Supplied information:
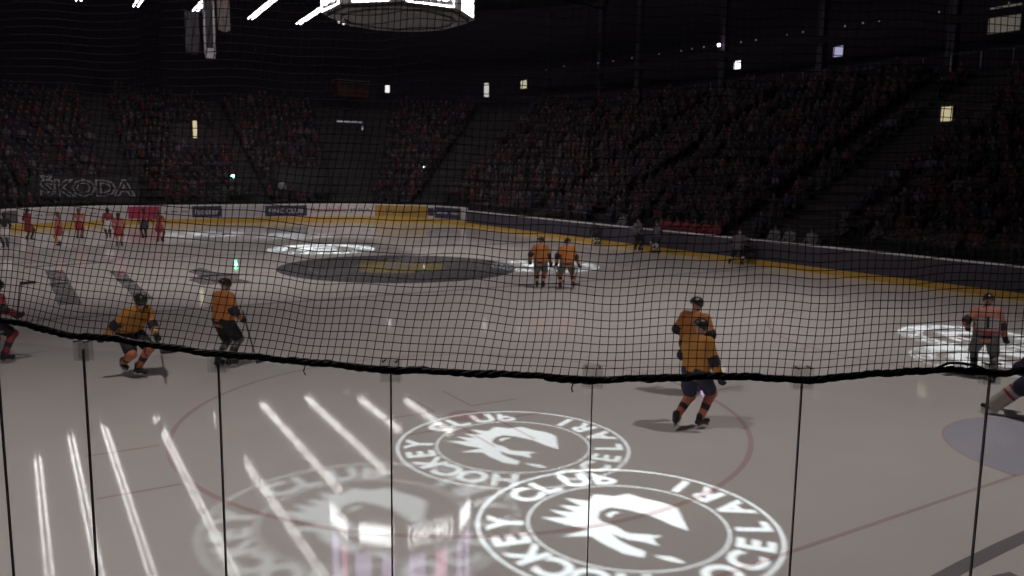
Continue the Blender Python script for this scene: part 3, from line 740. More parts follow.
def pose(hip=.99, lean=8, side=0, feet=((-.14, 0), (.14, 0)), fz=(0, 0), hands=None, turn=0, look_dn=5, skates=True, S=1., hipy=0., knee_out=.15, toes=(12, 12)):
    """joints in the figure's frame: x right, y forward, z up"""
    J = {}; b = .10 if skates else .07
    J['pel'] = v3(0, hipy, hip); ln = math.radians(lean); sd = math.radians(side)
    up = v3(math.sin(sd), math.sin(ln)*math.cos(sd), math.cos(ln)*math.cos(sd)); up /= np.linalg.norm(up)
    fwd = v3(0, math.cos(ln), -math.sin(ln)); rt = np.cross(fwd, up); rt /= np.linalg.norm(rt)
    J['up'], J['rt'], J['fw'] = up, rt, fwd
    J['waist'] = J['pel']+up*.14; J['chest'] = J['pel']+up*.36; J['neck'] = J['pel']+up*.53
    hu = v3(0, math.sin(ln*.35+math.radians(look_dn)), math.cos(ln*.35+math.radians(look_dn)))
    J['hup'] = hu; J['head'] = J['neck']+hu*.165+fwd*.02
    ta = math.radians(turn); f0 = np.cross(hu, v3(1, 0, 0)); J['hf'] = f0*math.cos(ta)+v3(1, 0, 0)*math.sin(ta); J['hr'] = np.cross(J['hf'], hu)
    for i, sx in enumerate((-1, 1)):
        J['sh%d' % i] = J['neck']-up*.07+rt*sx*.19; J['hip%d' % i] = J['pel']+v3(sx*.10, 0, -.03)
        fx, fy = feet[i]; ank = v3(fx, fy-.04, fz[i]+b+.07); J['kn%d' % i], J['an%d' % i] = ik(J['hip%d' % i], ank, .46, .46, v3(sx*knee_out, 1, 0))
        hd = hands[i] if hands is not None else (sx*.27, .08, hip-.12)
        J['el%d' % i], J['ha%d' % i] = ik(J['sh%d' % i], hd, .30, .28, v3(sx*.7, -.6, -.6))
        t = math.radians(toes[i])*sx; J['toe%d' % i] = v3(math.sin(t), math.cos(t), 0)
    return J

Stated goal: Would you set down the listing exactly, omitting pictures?

Written answer:
Continue the Blender Python script for this scene: part 3, from line 740. More parts follow.
def pose(hip=.99, lean=8, side=0, feet=((-.14, 0), (.14, 0)), fz=(0, 0), hands=None, turn=0, look_dn=5, skates=True, S=1., hipy=0., knee_out=.15, toes=(12, 12)):
    """joints in the figure's frame: x right, y forward, z up"""
    J = {}; b = .10 if skates else .07
    J['pel'] = v3(0, hipy, hip); ln = math.radians(lean); sd = math.radians(side)
    up = v3(math.sin(sd), math.sin(ln)*math.cos(sd), math.cos(ln)*math.cos(sd)); up /= np.linalg.norm(up)
    fwd = v3(0, math.cos(ln), -math.sin(ln)); rt = np.cross(fwd, up); rt /= np.linalg.norm(rt)
    J['up'], J['rt'], J['fw'] = up, rt, fwd
    J['waist'] = J['pel']+up*.14; J['chest'] = J['pel']+up*.36; J['neck'] = J['pel']+up*.53
    hu = v3(0, math.sin(ln*.35+math.radians(look_dn)), math.cos(ln*.35+math.radians(look_dn)))
    J['hup'] = hu; J['head'] = J['neck']+hu*.165+fwd*.02
    ta = math.radians(turn); f0 = np.cross(hu, v3(1, 0, 0)); J['hf'] = f0*math.cos(ta)+v3(1, 0, 0)*math.sin(ta); J['hr'] = np.cross(J['hf'], hu)
    for i, sx in enumerate((-1, 1)):
        J['sh%d' % i] = J['neck']-up*.07+rt*sx*.19; J['hip%d' % i] = J['pel']+v3(sx*.10, 0, -.03)
        fx, fy = feet[i]; ank = v3(fx, fy-.04, fz[i]+b+.07); J['kn%d' % i], J['an%d' % i] = ik(J['hip%d' % i], ank, .46, .46, v3(sx*knee_out, 1, 0))
        hd = hands[i] if hands is not None else (sx*.27, .08, hip-.12)
        J['el%d' % i], J['ha%d' % i] = ik(J['sh%d' % i], hd, .30, .28, v3(sx*.7, -.6, -.6))
        t = math.radians(toes[i])*sx; J['toe%d' % i] = v3(math.sin(t), math.cos(t), 0)
    return J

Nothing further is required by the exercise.